Ways white lies can hurt people
Somewhere along the way, people decided that lying is bad unless it is a little white lie. These white lies are generally considered okay because no one gets hurt. An example of a white lie is telling a friend she looks great in a potato sack when in reality she looks awful in it. Another example of a white lie is saying someone has a great singing voice when in reality it sounds like somebody stepped on a cat.
White lies are supposed to spare someone’s feelings from being hurt. What happens when those white lies catch up to you? The fact is no one enjoys being lied to, no matter what the reason. White lies really can hurt someone, just not always in the way you might think.
Full circle
The uncanny thing about lies is that count on each one to come back to you sooner or later. No matter how innocent or well-meaning a lie is, a lie is still a lie. When most people figure out that they have been lied to, it hurts their feelings. It can even make them question the integrity of the people that lied to them.
If you are willing to lie about small stuff, are you lying about stuff that really matters also? This question can go through the minds of people that you tell white lies to. Even if you are lying to protect the feelings of a loved one, it can backfire in ways you cannot imagine.
Self
Not many people would like to be known as a liar. In fact some people get very angry at being called a liar. When you get caught telling white lies, it can damage your reputation as an honest person. People may stop asking your opinion about anything for fear that you will not be honest.

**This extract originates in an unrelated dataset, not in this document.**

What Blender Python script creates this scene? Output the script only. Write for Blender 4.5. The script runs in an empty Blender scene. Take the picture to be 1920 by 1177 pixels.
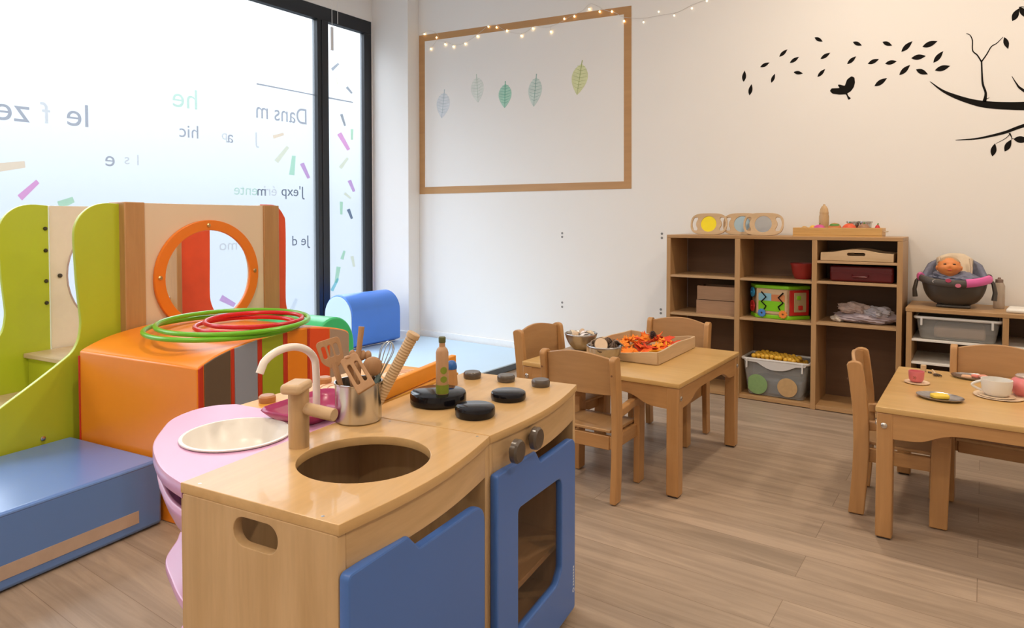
import bpy, bmesh, math, random
from mathutils import Vector, Matrix, Euler
R = random.Random(7)
PI = math.pi
sc = bpy.context.scene
COL = sc.collection

# ---------------------------------------------------------------- camera
F, CX, CY, H = 1255.0, 960.0, 447.0, 1.08
YAW, PITCH = math.radians(35.2), math.atan(35 / 1255)
cam_d = bpy.data.cameras.new('camera'); cam = bpy.data.objects.new('camera', cam_d); COL.objects.link(cam)
cam_d.sensor_fit = 'HORIZONTAL'; cam_d.sensor_width = 36.0
cam_d.lens = 36.0 * F / 1920
cam_d.shift_x = 0.0
cam_d.shift_y = -(1177 / 2 - CY) / 1920
cam_d.clip_start = 0.02
cam.location = (0, 0, H)
cam.rotation_euler = (PI / 2 - PITCH, 0, YAW)
sc.camera = cam
FW = Vector((-math.sin(YAW) * math.cos(PITCH), math.cos(YAW) * math.cos(PITCH), -math.sin(PITCH)))
RT = Vector((math.cos(YAW), math.sin(YAW), 0)); UP = RT.cross(FW); CAM = Vector((0, 0, H))
def ray(u, v): return FW + RT * ((u - CX) / F) - UP * ((v - CY) / F)
def on_y(u, v, Y): d = ray(u, v); return CAM + d * (Y / d.y)
def on_x(u, v, X): d = ray(u, v); return CAM + d * (X / d.x)
def on_z(u, v, Z): d = ray(u, v); return CAM + d * ((Z - H) / d.z)

# ---------------------------------------------------------------- colour management, world, lights
sc.view_settings.view_transform = 'Standard'; sc.view_settings.look = 'None'
sc.view_settings.gamma = 1.0; sc.view_settings.use_curve_mapping = False
sc.view_settings.exposure = 0.16
sc.cycles.use_denoising = True
sc.cycles.max_bounces = 10; sc.cycles.diffuse_bounces = 5; sc.cycles.transparent_max_bounces = 16
sc.cycles.sample_clamp_indirect = 6.0

w = bpy.data.worlds.new('daylight'); sc.world = w; w.use_nodes = True
nt = w.node_tree; nt.nodes.clear()
out = nt.nodes.new('ShaderNodeOutputWorld'); bg = nt.nodes.new('ShaderNodeBackground')
tc = nt.nodes.new('ShaderNodeTexCoord'); sep = nt.nodes.new('ShaderNodeSeparateXYZ'); rp = nt.nodes.new('ShaderNodeValToRGB')
nt.links.new(tc.outputs['Generated'], sep.inputs[0])
mp = nt.nodes.new('ShaderNodeMapRange'); mp.inputs[1].default_value = -1; mp.inputs[2].default_value = 1
nt.links.new(sep.outputs['Z'], mp.inputs[0]); nt.links.new(mp.outputs[0], rp.inputs[0])
cr = rp.color_ramp
cr.elements[0].position = 0.0; cr.elements[0].color = (.035, .04, .045, 1)
cr.elements[1].position = 1.0; cr.elements[1].color = (.86, .94, 1.05, 1)
for p, c in ((.45, (.036, .042, .047, 1)), (.51, (.042, .048, .053, 1)), (.58, (.085, .09, .095, 1)), (.665, (.30, .32, .34, 1)), (.74, (.70, .76, .84, 1)), (.85, (.86, .94, 1.05, 1))):
    e = cr.elements.new(p); e.color = c
nt.links.new(rp.outputs[0], bg.inputs[0]); bg.inputs[1].default_value = WORLD_S = 11.0
nt.links.new(bg.outputs[0], out.inputs[0])

def area(name, loc, rot, sx, sy, power, col, shape='RECTANGLE', spread=PI):
    l = bpy.data.lights.new(name, 'AREA'); l.shape = shape; l.size = sx; l.size_y = sy; l.energy = power; l.color = col; l.spread = spread
    o = bpy.data.objects.new(name, l); COL.objects.link(o); o.location = loc; o.rotation_euler = rot; return o
portal = area('window_portal', (-4.66, 1.4, 1.45), (0, -PI / 2, 0), 2.7, 5.7, 1, (1, 1, 1))
portal.data.cycles.is_portal = True
LAMPS = [(-1.9, 1.2), (-0.55, 3.3), (1.0, 3.3), (0.9, 1.2), (-0.6, -0.4), (-2.2, -0.9), (1.0, -1.2)]
LAMP_W, LAMP_C = 18.5, (1.0, .83, .65)
CEIL = 3.1
for i, (x, y) in enumerate(LAMPS):
    area('downlight_bulb', (x, y, CEIL - .03), (0, 0, 0), .16, .16, LAMP_W, LAMP_C, 'DISK')

# ---------------------------------------------------------------- materials
MATS = {}
def base_mat(name):
    m = bpy.data.materials.new(name); m.use_nodes = True
    n = m.node_tree; b = n.nodes['Principled BSDF']; return m, n, b
def plain(name, col, rough=.5, metal=0, var=.04, scale=30, coat=0, bump=0, sss=0, trans=0, alpha=1):
    if name in MATS: return MATS[name]
    m, n, b = base_mat(name)
    tcn = n.nodes.new('ShaderNodeTexCoord'); no = n.nodes.new('ShaderNodeTexNoise'); no.inputs['Scale'].default_value = scale; no.inputs['Detail'].default_value = 3
    n.links.new(tcn.outputs['Object'], no.inputs['Vector'])
    mx = n.nodes.new('ShaderNodeMixRGB'); mx.inputs[1].default_value = (*[c * (1 - var) for c in col], 1); mx.inputs[2].default_value = (*[min(1, c * (1 + var)) for c in col], 1)
    n.links.new(no.outputs[0], mx.inputs[0]); n.links.new(mx.outputs[0], b.inputs['Base Color'])
    b.inputs['Roughness'].default_value = rough; b.inputs['Metallic'].default_value = metal
    b.inputs['Coat Weight'].default_value = coat; b.inputs['Transmission Weight'].default_value = trans; b.inputs['Alpha'].default_value = alpha
    if bump:
        bp = n.nodes.new('ShaderNodeBump'); bp.inputs['Strength'].default_value = bump; bp.inputs['Distance'].default_value = .01
        n.links.new(no.outputs[0], bp.inputs['Height']); n.links.new(bp.outputs[0], b.inputs['Normal'])
    MATS[name] = m; return m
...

Another way white lies can hurt you is causing imposition on yourself. For example people constantly ask you to do them favors and you always say you don’t mind at all, when you actually do mind. These people are not doing anything wrong, you are the one putting yourself out by not saying no!
Third party
One final example of a way white lies can hurt someone is by third- party interference. Your friend asks you if he is a good enough singer to try out for a part in a community musical. You say yes he is fabulous and should audition. The director of the musical and some of the casting people hear his voice and cut him off before the song is over. They tell him his voice is awful and that his audition is over. Some people in the audience are even laughing at your friend.
In this example, the friend may have tried out for the part whether you thought he should or not. However he could have been a little more prepared for the potential rejection had you been honest with him. The point here is that just because you are willing to lie to spare loved ones feelings, doesn’t mean other people will do the same.
These are just a few ways white can hurt someone. Lies have a way of coming back and slapping people in the face. You can damage your own reputation by being known for telling lies (white or otherwise). Other people may not be as nice as you are and will tell the bold truth, exposing your lie(s). None of these scenarios are very pleasant.
The best way to avoid problems caused by lies is to not lie. People have the ability to tell the truth without being brutal about it. You may temporarily hurt someone with the truth, but that is better than losing their trust in your word.